Wednesday, August 10, 2005

CITIZEN JOURNALISM: DON'T TRY IT OUTSIDE THE HOME! A few years ago Jonah Goldberg laughed (spraying cracker crumbs and globules of Marshmallow Fluff, no doubt) to think of Al Franken and his sissy liberal colleagues trying to compete in the rough-and-tumble world of talk radio. "Conservatives are more entertaining than liberals," said Goldberg, because liberals always had to watch what they said -- "They respect all sorts of false pieties which conservatives can poke fun of. They dance around politically correct landmines and confuse themselves for ballerinas" -- whereas wingers could let the good times roll a la, well, Jonah Goldberg. And of course the straitjacketed libs were always bitching and moaning that oooh, the wingers were being demogogues. Bwa ha ha. Fuck those guys.

Flash forward to last weekend, when liberal op James Carville managed with the rhetorical equivalent of a pinky thrust to knock crusty old Bob Novak right off his rocker. Jonah Goldberg, now scowling parentally in his toga, reacts:
This all illuminates the rot in cable-news political discourse...

...I disagree with the Bush administration on a wide number of issues — from immigration policy and “compassionate conservatism” to its grotesque overspending. But it’s very hard to offer a balanced defense when your opponent is shouting that you’re a whore to the GOP and that Bush is a liar with his pants on fire...
Yes, the world of talk TV is too rough-and-tumble for Goldberg. Maybe the addition of visuals pushes the thing over the edge for him.

Now to be fair, this is not the linchpin of Goldberg's argument. Maybe he started out like that, then realized how ridiculous he, wielder of the NatRev whoopee-cushion, sounded in Comstock mode. In any case, he guides our attention to the harrumph-harrumph real problem: too many political operatives on TV, as opposed to creatures of pure air, light, political philosophy, and barbecue sauce such as Jonah Goldberg.

Tucker Carlson and Bob Novak "are journalists," says Goldberg, "opinion journalists, to be sure, but journalists nonetheless. They speak for nobody but themselves and they have a long-term interest in maintaining their credibility." Whereas trash like Carville and Paul Begala, he informs us, are "party operatives and always have been. They were even advisers to the Kerry campaign while still keeping their 'analyst' jobs at CNN."

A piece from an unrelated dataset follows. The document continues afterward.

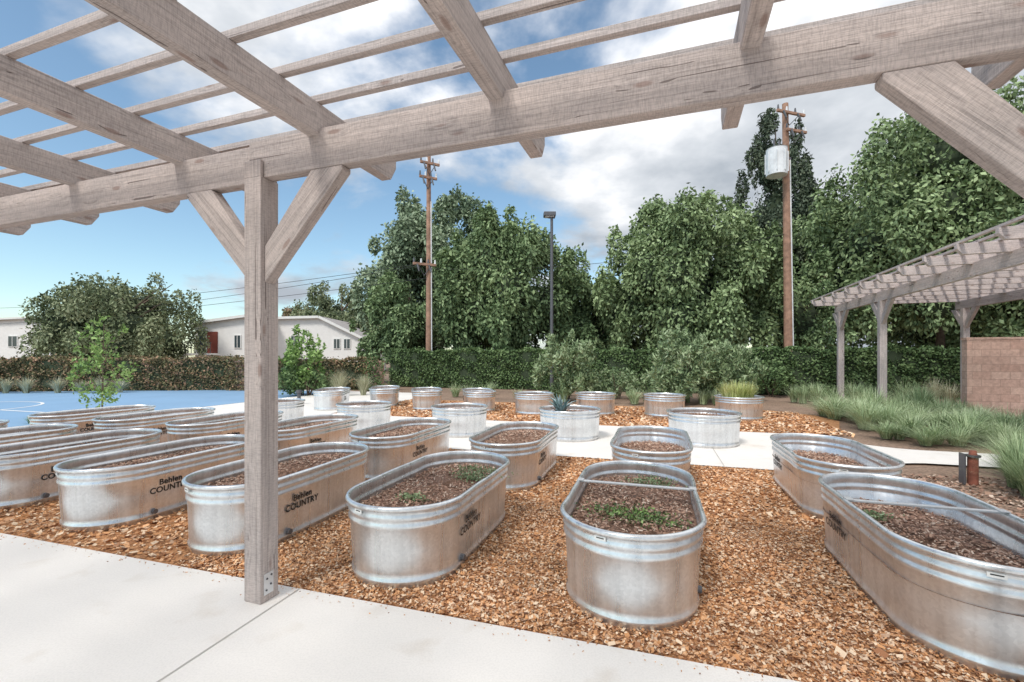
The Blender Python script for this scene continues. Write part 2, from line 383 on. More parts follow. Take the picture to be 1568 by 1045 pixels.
# ------------------------------------------------------------------ ground sheets
def sheet(name, pts, z, mat, th=TH, rawxy=False):
    vs = [(*(p if rawxy else UV(*p, th)), z) for p in pts]
    return mesh_obj(name, vs, [tuple(range(len(vs)))], mat)
sheet('ground', [(-400,-400),(400,-400),(400,400),(-400,400)], -0.03, EARTH, rawxy=True)
sheet('concrete_terrace', [(-30,-14),(14,-14),(14,2.62),(-30,2.62)], 0.012, CONC)
sheet('mulch_bed', [(-12.6,2.62),(2.95,2.62),(2.95,7.42),(-12.6,7.42)], -0.004, MULCH)
def arc(cx, cy, r, a0, a1, k=10):
    return [(cx+r*math.cos(math.radians(a0+(a1-a0)*i/k)), cy+r*math.sin(math.radians(a0+(a1-a0)*i/k))) for i in range(k+1)]
sheet('concrete_path', [(-14.0,2.63),(-12.62,2.63),(-12.62,7.43),(3.0,7.43)]+arc(4.2,7.4,1.2,180,100)+[(30,8.75),(30,9.9),(4.9,9.75)]+arc(4.6,11.0,1.25,265,180)+[(-8.9,11.0),(-8.9,18.3),(-14.0,18.3)], 0.004, CONC)
sheet('concrete_curb_strip', [(2.96,2.63),(3.12,2.63),(3.12,7.42),(2.96,7.42)], 0.02, CONC)
sheet('far_mulch_bed', [(-8.88,11.01),(3.3,11.01),(4.0,12.0),(4.5,13.5),(4.3,14.7),(3.4,15.6),(-8.88,15.6)], -0.002, MULCH)
sheet('concrete_pad', [(7.5,9.91),(30,9.91),(30,15.3),(10,15.3),(8.2,13)], 0.006, CONC)
sheet('sport_court', [(-50,4),(-14.02,4),(-14.02,17.9),(-50,17.9)], 0.006, COURT)
sheet('court_apron', [(-52,17.91),(-14.03,17.91),(-14.03,18.9),(-52,18.9)], 0.004, CONC)
def ring(name, c, r, w, a0, a1, z, mat):
    vs, fs = [], []; K = 60
    for i in range(K+1):
        a = a0+(a1-a0)*i/K
        for q in (r-w/2, r+w/2): vs.append((c[0]+math.cos(a)*q, c[1]+math.sin(a)*q, z))
    for i in range(K): fs.append((2*i,2*i+1,2*i+3,2*i+2))
    return mesh_obj(name, vs, fs, mat)
ring('court_line_circle', (-17.9,14.3), 2.2, 0.09, 0, 6.2832, 0.011, WHITE)
sheet('court_line', [(-50,8.6),(-15.2,8.6),(-15.2,8.7),(-50,8.7)], 0.011, WHITE)
JO = simple('concrete_joint', (0.50,0.47,0.43), 0.9)  # colour of the joint lines, darker than the slabs
sheet('control_joint', [(-2.385,-10),(-2.376,-10),(-2.376,2.61),(-2.385,2.61)], 0.0165, JO)
sheet('control_joint', [(3.1,-10),(3.11,-10),(3.11,2.61),(3.1,2.61)], 0.0165, JO)
for uj in (-8,-5,-2,1):
    sheet('path_joint', [(uj,7.45),(uj+0.015,7.45),(uj+0.015,10.98),(uj,10.98)], 0.0085, JO)

def chips(name, u0,u1,v0,v1,n,mat,size=0.03, z=0.004, seed=1, th=TH):
    rng = np.random.default_rng(seed)
    C = np.stack([rng.uniform(u0,u1,n), rng.uniform(v0,v1,n), z+rng.random(n)*0.016],1)
    a = rng.uniform(0,6.283,n); A = np.stack([np.cos(a),np.sin(a),rng.normal(size=n)*0.3],1); A = unit(A)
    S = np.stack([-np.sin(a),np.cos(a),rng.normal(size=n)*0.5],1); S = unit(S)
    sz = size*np.exp(rng.normal(size=n)*0.38)
    l = sz[:,None]; w = (sz*rng.uniform(0.35,0.9,n))[:,None]
    V = np.stack([C-A*l/2-S*w/2, C+A*l/2-S*w*0.3, C+A*l*0.4+S*w/2, C-A*l/2+S*w*0.4],1).reshape(-1,3)
    return fast_mesh(name, V, np.arange(n*4).reshape(-1,4), mat, np.repeat(rng.random(n),4), rz=-th)
chips('bark_chip_mulch', -3.6,2.93,2.635,5.0,115000,CHIPS,0.0165,seed=2)
chips('bark_chip_mulch', -12.5,-3.6,2.64,7.3,45000,CHIPS,0.028,seed=3)
chips('bark_chip_mulch', -3.6,2.93,5.0,7.38,30000,CHIPS,0.024,seed=4)
chips('bark_chip_mulch', -8.8,4.0,11.05,15.3,20000,CHIPS,0.048,seed=5)
chips('brown_chip_mulch', 3.15,9,2.7,7.9,16000,SOILCH,0.035,z=-0.026,seed=6)
rngs = np.random.default_rng(8); n = 260
C = np.stack([rngs.uniform(-6.5,2.9,n), 2.62-np.abs(rngs.normal(size=n))*0.06, np.full(n,0.016)],1)
V,F,R = leaves_arrays(C, np.stack([rngs.normal(size=n),rngs.normal(size=n),np.zeros(n)],1), 0.016, 0.009, rngs)
fast_mesh('spilled_chips', V, F, CHIPS, R, rz=-TH)

# ------------------------------------------------------------------ stock tanks
PROF = [(-.012,-.02),(0,.006),(0,.028),(.011,.04),(.011,.055),(0,.067),(0,.10),(0,.25),(0,.395),(.010,.407),(.010,.425),(0,.437),(0,.452),
        (.010,.464),(.010,.482),(0,.494),(0,.512),(.006,.518),(.020,.522),(.027,.532),(.027,.545),(.020,.555),(.006,.558),(-.004,.552),(-.005,.53),(-.005,.494),
        (.004,.482),(.004,.464),(-.005,.452),(-.005,.437),(.004,.425),(.004,.407),(-.005,.395),(-.005,.25)]
ZS = 1.07
PROF = [(o-0.03*(1-max(z,0)/0.558), z*ZS) for o,z in PROF]
def outline(W, L, K=44):
    pts = []
    r = W/2; h = max(0, L/2-r)
    for end in (1,-1):
        for i in range(K+1):
            a = math.pi*i/K
            fl = 0.0
            d = min(abs(a-math.radians(38)), abs(a-math.radians(142)))
            if h > 0 and d < math.radians(20): fl = math.cos(d/math.radians(20)*math.pi/2)
            x, y = math.cos(a)*r, math.sin(a)*r + h
            flute = 0.0045*fl*math.sin(a*44)
            pts.append((x*end, y*end, math.cos(a)*end, math.sin(a)*end, flute))
        if h > 0:
            for i in range(1, 10):
                t = i/10; pts.append((-r*end, (h-2*h*t)*end, -end, 0, 0))
    out = []
    for p in pts:
        if not out or math.hypot(out[-1][0]-p[0], out[-1][1]-p[1]) > 1e-4: out.append(p)
    if math.hypot(out[-1][0]-out[0][0], out[-1][1]-out[0][1]) < 1e-4: out.pop()
    return out
def tank_mesh(name, W, L, K=44, seed=0):
    ol = outline(W, L, K); n = len(ol); vs, fs = [], []
    for j,(o,z) in enumerate(PROF):
        for i,(x,y,nx,ny,fl) in enumerate(ol):
            f = fl if 5 < j < 9 else 0
            wv = 0.003*math.sin(x*5+y*7+seed)+0.002*math.sin(y*13+seed*2+z*9)
            vs.append((x+nx*(o+f+wv), y+ny*(o+f+wv), z))
    for j in range(len(PROF)-1):
        for i in range(n):
            k = (i+1)%n; fs.append((j*n+i, j*n+k, (j+1)*n+k, (j+1)*n+i))
    me = bpy.data.meshes.new(name); me.from_pydata(vs, [], fs); me.materials.append(GALV)
    me.polygons.foreach_set('use_smooth', [True]*len(me.polygons)); me.update(); return me
def soil_mesh(name, W, L, z, seed, nchips):
    rg = random.Random(seed); ol = outline(W-0.012, L-0.012, 20); n = len(ol); vs, fs = [], []
    R = 9
    for j in range(1, R+1):
        t = j/R
        for (x,y,nx,ny,fl) in ol:
            hz = z + 0.03*(1-t) + (rg.uniform(-0.012,0.012) if j<R else 0) + 0.02*math.sin(y*4+seed)*(1-t)
            vs.append((x*t, y*t, hz))
    vs.append((0,0,z+0.03)); c = len(vs)-1
    for j in range(R-1):
        for i in range(n):
            k=(i+1)%n; fs.append((j*n+i,j*n+k,(j+1)*n+k,(j+1)*n+i))
    for i in range(n): fs.append((c,i,(i+1)%n))
    me = bpy.data.meshes.new(name); me.from_pydata(vs, [], fs); me.materials.append(SOIL); me.update()
    rng = np.random.default_rng(seed)
    C = np.stack([rng.uniform(-W/2,W/2,nchips), rng.uniform(-L/2,L/2,nchips), np.zeros(nchips)],1)
    r = W/2-0.03; h = L/2-W/2
    dy = np.maximum(0, np.abs(C[:,1])-h); ok = C[:,0]**2+dy**2 < r*r; C = C[ok]
    t = np.clip(np.sqrt(C[:,0]**2+dy[ok]**2)/r, 0, 1)
    C[:,2] = z+0.03*(1-t)+0.012+rng.random(len(C))*0.015+0.02*np.sin(C[:,1]*4+seed)*(1-t)
    m = len(C); a = rng.uniform(0,6.283,m); A = np.stack([np.cos(a),np.sin(a),rng.normal(size=m)*0.3],1); S = np.stack([-np.sin(a),np.cos(a),rng.normal(size=m)*0.4],1)
    l = (0.021*rng.uniform(0.5,1.8,m))[:,None]; w = (0.021*rng.uniform(0.3,0.7,m))[:,None]
    V = np.stack([C-A*l/2-S*w/2, C+A*l/2-S*w*0.3, C+A*l*0.4+S*w/2, C-A*l/2+S*w*0.4],1).reshape(-1,3)
    o = fast_mesh(name+'_chips', V, np.arange(m*4).reshape(-1,4), SOILCH, np.repeat(rng.random(m),4))
    cm = o.data; bpy.data.objects.remove(o)
    return me, cm
TW, TL = 0.91, 1.95
OVAL = [tank_mesh(f'oval_tank_shell_{i}', TW, TL, seed=i*2.1) for i in range(3)]
ROUND = tank_mesh('round_tank_shell', 1.17, 1.17, 40)
OSOIL = [soil_mesh(f'oval_soil_{i}', TW, TL, 0.44, i+3, 4500) for i in range(3)]
OSOIL_LOW = soil_mesh('oval_soil_low', TW, TL, 0.35, 21, 4500)
RSOIL = soil_mesh('round_soil', 1.17, 1.17, 0.48, 9, 1500)
fc = bpy.data.curves.new('logo', 'FONT'); fc.body = 'Behlen\nCOUNTRY'; fc.align_x = 'CENTER'; fc.align_y = 'CENTER'
fc.size = 0.082; fc.space_line = 0.92; fc.space_character = 1.06; fc.offset = 0.0018; fc.extrude = 0.0004; fc.materials.append(BLACK)
def inst(name, me, parent, loc=(0,0,0), rot=(0,0,0)):
    o = bpy.data.objects.new(name, me); o.location = loc; o.rotation_euler = rot; return link(o, parent)
def herb(parent, x, y, z, s, seed, mat, n=360, hgt=0.06):
    rng = np.random.default_rng(seed)
    C = np.stack([rng.normal(size=n)*s*0.5, rng.normal(size=n)*s*0.25, rng.random(n)*hgt],1)
    A = rng.normal(size=(n,3)); A[:,2] += 0.6
    V,F,R = leaves_arrays(C, A, 0.026, 0.014, rng)
    fast_mesh('herb_plant', V, F, mat, R, parent, (x,y,z))
nO = 0
TILT = math.atan2(0.03, 0.558*ZS)
def oval(u, vc, soil=0, brace=None, logo=True, label=True, low=False, drz=0.0, herbs=()):
    global nO; nO += 1
    e = empty('oval_stock_tank', (*UV(u,vc),0), -TH+drz+random.uniform(-0.012,0.012))
    inst('shell', OVAL[nO%3], e)
    sm, cm = OSOIL_LOW if low else OSOIL[soil%3]
    inst('soil', sm, e); inst('soil_chips', cm, e)
    if brace is not None:
        box('cross_brace', (TW+0.02, 0.034, 0.016), (0, brace, 0.5885), PLATE, e, bevel=0.004)
        box('brace_tab', (0.05, 0.07, 0.006), (TW/2-0.01, brace, 0.6005), PLATE, e); box('brace_tab_b', (0.05, 0.07, 0.006), (-TW/2+0.01, brace, 0.6005), PLATE, e)
    if logo:
        zz = 0.325; off = TW/2-0.03*(1-zz/0.597)+0.0060
        inst('side_print', fc, e, (off, -TL/2+0.66, zz), (Matrix.Rotation(math.pi/2,3,'Z')@Matrix.Rotation(math.pi/2+TILT,3,'X')).to_euler())
        inst('side_print_back', fc, e, (-off, TL/2-0.66, zz), (Matrix.Rotation(-math.pi/2,3,'Z')@Matrix.Rotation(math.pi/2+TILT,3,'X')).to_euler())
    if label:
        a = math.radians(250); r = TW/2+0.010
        h = TL/2-TW/2
        box('maker_tag', (0.075,0.003,0.028), (math.cos(a)*r, -h+math.sin(a)*r, 0.539), WHITE, e, rot=(0,0,a+math.pi/2))
        box('maker_tag_print', (0.05,0.001,0.006), (math.cos(a)*(r+0.003), -h+math.sin(a)*(r+0.003), 0.541), BLACK, e, rot=(0,0,a+math.pi/2))
    cone('drain_plug', (TW/2-0.04,-TL/2+0.5,0.085), (TW/2+0.005,-TL/2+0.5,0.085), 0.028, 0.025, STEEL, e, 10)
    for i,(hx,hy,s,m) in enumerate(herbs):
        herb(e, hx, hy, (0.375 if low else 0.47), s, int(abs(u)*100+vc*7+i), m)
    return e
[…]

Yes, Jonah Goldberg is arguing that professional journalists are more credible than outsiders with other jobs. Good thing Ole Perfesser Reynolds is on vacation, because I'm sure the celebrated Citizen Journalist would pounce right on that elitist thinking! In fact, I'm sure all the pie-eaters are rising up against Goldberg as I write this. There must be something wrong with Technorati, which is not showing any such activity.

I wonder if Goldberg would consider the problem solved if the nets replaced operatives like Carville and Begala with -- oh, let's say Eric Alterman and Juan Cole. I'm guessing not.